* PROBLEM TO WORK ON
In the listing that follows, retype every line from the first through the one containing "SC.camera = cam". Pictures are to be left out.

•••

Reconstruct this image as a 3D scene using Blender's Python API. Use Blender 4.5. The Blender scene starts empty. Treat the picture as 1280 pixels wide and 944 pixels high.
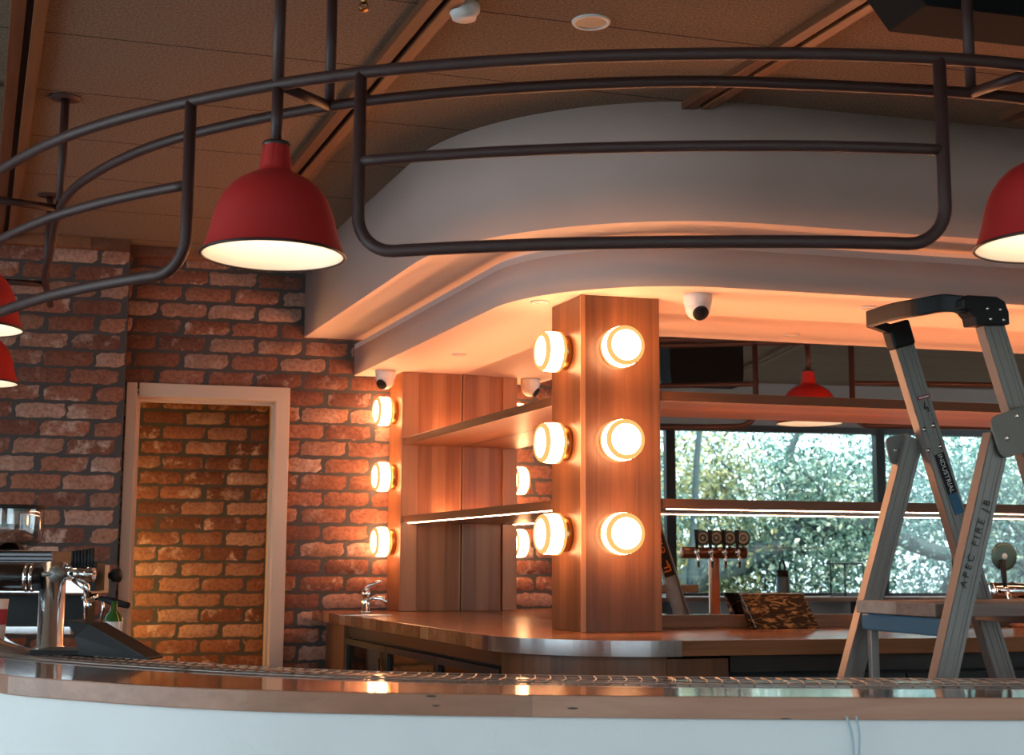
import bpy, bmesh, math, random
from mathutils import Vector, Matrix, noise

random.seed(7)
R = math.radians
SC = bpy.context.scene
COL = SC.collection

# ------------------------------------------------------------------ camera
FPX, CX, CY = 1700.0, 640.0, 472.0
CAM = Vector((0.0, 0.0, 1.30))
ROT = Matrix.Rotation(R(90 + 7.8), 3, 'X') @ Matrix.Rotation(R(0.25), 3, 'Z')
cd = bpy.data.cameras.new('camera')
cam = bpy.data.objects.new('camera', cd)
COL.objects.link(cam)
cam.location = CAM
cam.rotation_euler = ROT.to_euler()
cd.sensor_width = 36.0
cd.lens = FPX / 1280 * 36.0
cd.clip_start = 0.05
cd.clip_end = 200
cd.dof.use_dof = True
cd.dof.focus_distance = 4.9
cd.dof.aperture_fstop = 5.0
SC.camera = cam

# ------------------------------------------------------------------ world, daylight, exposure
w = bpy.data.worlds.new('sky')
SC.world = w
w.use_nodes = True
nt = w.node_tree
bg = nt.nodes['Background']
bg.inputs['Color'].default_value = (0.74, 0.90, 1.0, 1)
bg.inputs['Strength'].default_value = 4.5
sd = bpy.data.lights.new('sun', 'SUN')
sd.energy = 5.5
sd.angle = R(3)
sd.color = (1.0, 0.86, 0.62)
sun = bpy.data.objects.new('sun', sd)
COL.objects.link(sun)
sun.rotation_euler = Vector((-0.10, -0.76, -0.60)).to_track_quat('-Z', 'Y').to_euler()
vs = SC.view_settings
vs.view_transform = 'Standard'
vs.look = 'None'
vs.gamma = 1
vs.use_curve_mapping = False
vs.exposure = 0.15
SC.cycles.max_bounces = 9
SC.cycles.diffuse_bounces = 4
SC.cycles.glossy_bounces = 5
SC.cycles.transparent_max_bounces = 10
SC.cycles.caustics_reflective = False
SC.cycles.caustics_refractive = False
SC.cycles.sample_clamp_indirect = 6.0
SC.cycles.use_denoising = True

# ------------------------------------------------------------------ directions of the building
PSI = 14.3
U = Vector((math.cos(R(PSI)), math.sin(R(PSI)), 0))        # along the mirror wall, to the right
N = Vector((-math.sin(R(PSI)), math.cos(R(PSI)), 0))       # away from the viewer
L = Vector((-math.sin(R(21.5)), math.cos(R(21.5)), 0))     # along the left arm, towards the brick wall
LN = Vector((-math.cos(R(21.5)), -math.sin(R(21.5)), 0))   # out of the left arm, to the left
Z = Vector((0, 0, 1))
CEIL = 3.0


def ray(px, py):
    d = ROT @ Vector(((px - CX) / FPX, -(py - CY) / FPX, -1))
    return d


def Pz(px, py, z):
    d = ray(px, py)
    t = (z - CAM.z) / d.z
    return CAM + d * t


def Py(px, py, Y):
    d = ray(px, py)
    return CAM + d * (Y / d.y)


def Pn(px, py, o, n):
    d = ray(px, py)
    t = (Vector(o) - CAM).dot(n) / d.dot(n)
    return CAM + d * t


# ------------------------------------------------------------------ mesh builder
class MB:
    def __init__(s):
        s.v = []
        s.f = []
        s.sm = []
        s.mi = []
        s.cur = 0

    def add(s, vs_, fs, smooth=False):
        o = len(s.v)
        s.v += [Vector(a) for a in vs_]
        for f in fs:
            s.f.append([o + i for i in f])
            s.sm.append(smooth)
            s.mi.append(s.cur)
        return s

    def box(s, c, ax, ay, az, hx, hy, hz):
        c = Vector(c)
        vs_ = []
        for k in (-1, 1):
            for j in (-1, 1):
                for i in (-1, 1):
                    vs_.append(c + ax * hx * i + ay * hy * j + az * hz * k)
        fs = [(0, 2, 3, 1), (4, 5, 7, 6), (0, 1, 5, 4), (2, 6, 7, 3), (0, 4, 6, 2), (1, 3, 7, 5)]
        return s.add(vs_, fs)

    def abox(s, x0, x1, y0, y1, z0, z1):
        return s.box(((x0 + x1) / 2, (y0 + y1) / 2, (z0 + z1) / 2), Vector((1, 0, 0)), Vector((0, 1, 0)), Z,
                     (x1 - x0) / 2, (y1 - y0) / 2, (z1 - z0) / 2)

    def bar(s, p0, p1, up, wu, wv):
        p0, p1 = Vector(p0), Vector(p1)
        d = (p1 - p0)
        ln = d.length
        d.normalize()
        a = (up - d * up.dot(d)).normalized()
        b = d.cross(a)
        return s.box((p0 + p1) / 2, d, a, b, ln / 2, wu / 2, wv / 2)

    def prism(s, poly, z0, z1):
        n = len(poly)
        vs_ = [Vector((p[0], p[1], z0)) for p in poly] + [Vector((p[0], p[1], z1)) for p in poly]
        fs = [tuple(range(n))[::-1], tuple(range(n, 2 * n))]
        for i in range(n):
            j = (i + 1) % n
            fs.append((i, j, n + j, n + i))
        return s.add(vs_, fs)

    def ribbon(s, a, b, z0, z1):
        """solid band between two polylines of equal length"""
        n = len(a)
        vs_ = []
        for p, q in zip(a, b):
            vs_ += [Vector((p[0], p[1], z0)), Vector((q[0], q[1], z0)), Vector((q[0], q[1], z1)), Vector((p[0], p[1], z1))]
        fs = [(0, 1, 2, 3), (4 * n - 1, 4 * n - 2, 4 * n - 3, 4 * n - 4)]
        for i in range(n - 1):
            o, q = 4 * i, 4 * i + 4
            for k in range(4):
                k2 = (k + 1) % 4
                fs.append((o + k, q + k, q + k2, o + k2))
        return s.add(vs_, fs)

    def tube(s, path, r, n=12, caps=True, up=None):
        path = [Vector(p) for p in path]
        m = len(path)
        t0 = (path[1] - path[0]).normalized()
        a = Vector((0, 0, 1)) if abs(t0.z) < 0.9 else Vector((1, 0, 0))
        a = (a - t0 * a.dot(t0)).normalized()
        vs_ = []
        for i, p in enumerate(path):
            t = (path[min(i + 1, m - 1)] - path[max(i - 1, 0)]).normalized()
            a = (a - t * a.dot(t)).normalized()
            b = t.cross(a)
            rr = r[i] if isinstance(r, (list, tuple)) else r
            for k in range(n):
                an = 2 * math.pi * k / n
                vs_.append(p + (a * math.cos(an) + b * math.sin(an)) * rr)
        fs = []
        for i in range(m - 1):
            for k in range(n):
                k2 = (k + 1) % n
                fs.append((i * n + k, i * n + k2, (i + 1) * n + k2, (i + 1) * n + k))
        s.add(vs_, fs, True)
        if caps:
            o = len(s.v) - m * n
            s.f.append([o + k for k in range(n)][::-1]); s.sm.append(False); s.mi.append(s.cur)
            s.f.append([o + (m - 1) * n + k for k in range(n)]); s.sm.append(False); s.mi.append(s.cur)
        return s

    def lathe(s, prof, c=(0, 0, 0), axis=Z, n=32, rib=0.0):
        c = Vector(c)
        axis = Vector(axis).normalized()
        a = Vector((1, 0, 0)) if abs(axis.x) < 0.9 else Vector((0, 1, 0))
        a = (a - axis * a.dot(axis)).normalized()
        b = axis.cross(a)
        vs_ = []
        for (r, h) in prof:
            for k in range(n):
                an = 2 * math.pi * k / n
                rr = r * (1 + (rib if k % 2 else 0))
                vs_.append(c + axis * h + (a * math.cos(an) + b * math.sin(an)) * rr)
        fs = []
        for i in range(len(prof) - 1):
            for k in range(n):
                k2 = (k + 1) % n
                fs.append((i * n + k, i * n + k2, (i + 1) * n + k2, (i + 1) * n + k))
        if prof[0][0] > 1e-5:
            pass
        return s.add(vs_, fs, True)

    def sphere(s, c, r, n=16, sx=1, sy=1, sz=1):
        c = Vector(c)
        m = n // 2
        vs_ = []
        for i in range(m + 1):
            th = math.pi * i / m
            for k in range(n):
                an = 2 * math.pi * k / n
                vs_.append(c + Vector((r * sx * math.sin(th) * math.cos(an), r * sy * math.sin(th) * math.sin(an), r * sz * math.cos(th))))
        fs = []
        for i in range(m):
            for k in range(n):
                k2 = (k + 1) % n
                fs.append((i * n + k, (i + 1) * n + k, (i + 1) * n + k2, i * n + k2))
        return s.add(vs_, fs, True)

    def build(s, name, mat, parent=None, bevel=0.0, sharp=None, local=False):
        me = bpy.data.meshes.new(name)
        inv = Matrix.Identity(4)
        if parent is not None and not local:
            m = parent.matrix_basis.copy()
            q = parent.parent
            while q is not None:
                m = q.matrix_basis @ m
                q = q.parent
            inv = m.inverted()
        me.from_pydata([tuple(inv @ p) for p in s.v], [], s.f)
        me.validate()
        if len(me.polygons) == len(s.f):
            me.polygons.foreach_set('use_smooth', s.sm)
            me.polygons.foreach_set('material_index', s.mi)
        for mm in (mat if isinstance(mat, (list, tuple)) else [mat]):
            me.materials.append(mm)
        b = bmesh.new()
        b.from_mesh(me)
        bmesh.ops.remove_doubles(b, verts=b.verts, dist=1e-5)
        bmesh.ops.recalc_face_normals(b, faces=b.faces)
        b.to_mesh(me)
        b.free()
        o = bpy.data.objects.new(name, me)
        COL.objects.link(o)
        if parent is not None:
            o.parent = parent
        if bevel:
            md = o.modifiers.new('bevel', 'BEVEL')
            md.width = bevel
            md.segments = 2
            md.limit_method = 'ANGLE'
            md.angle_limit = R(40)
            md.harden_normals = False
        return o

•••

* ANSWER BELOW
Reconstruct this image as a 3D scene using Blender's Python API. Use Blender 4.5. The Blender scene starts empty. Treat the picture as 1280 pixels wide and 944 pixels high.
import bpy, bmesh, math, random
from mathutils import Vector, Matrix, noise

random.seed(7)
R = math.radians
SC = bpy.context.scene
COL = SC.collection

# ------------------------------------------------------------------ camera
FPX, CX, CY = 1700.0, 640.0, 472.0
CAM = Vector((0.0, 0.0, 1.30))
ROT = Matrix.Rotation(R(90 + 7.8), 3, 'X') @ Matrix.Rotation(R(0.25), 3, 'Z')
cd = bpy.data.cameras.new('camera')
cam = bpy.data.objects.new('camera', cd)
COL.objects.link(cam)
cam.location = CAM
cam.rotation_euler = ROT.to_euler()
cd.sensor_width = 36.0
cd.lens = FPX / 1280 * 36.0
cd.clip_start = 0.05
cd.clip_end = 200
cd.dof.use_dof = True
cd.dof.focus_distance = 4.9
cd.dof.aperture_fstop = 5.0
SC.camera = cam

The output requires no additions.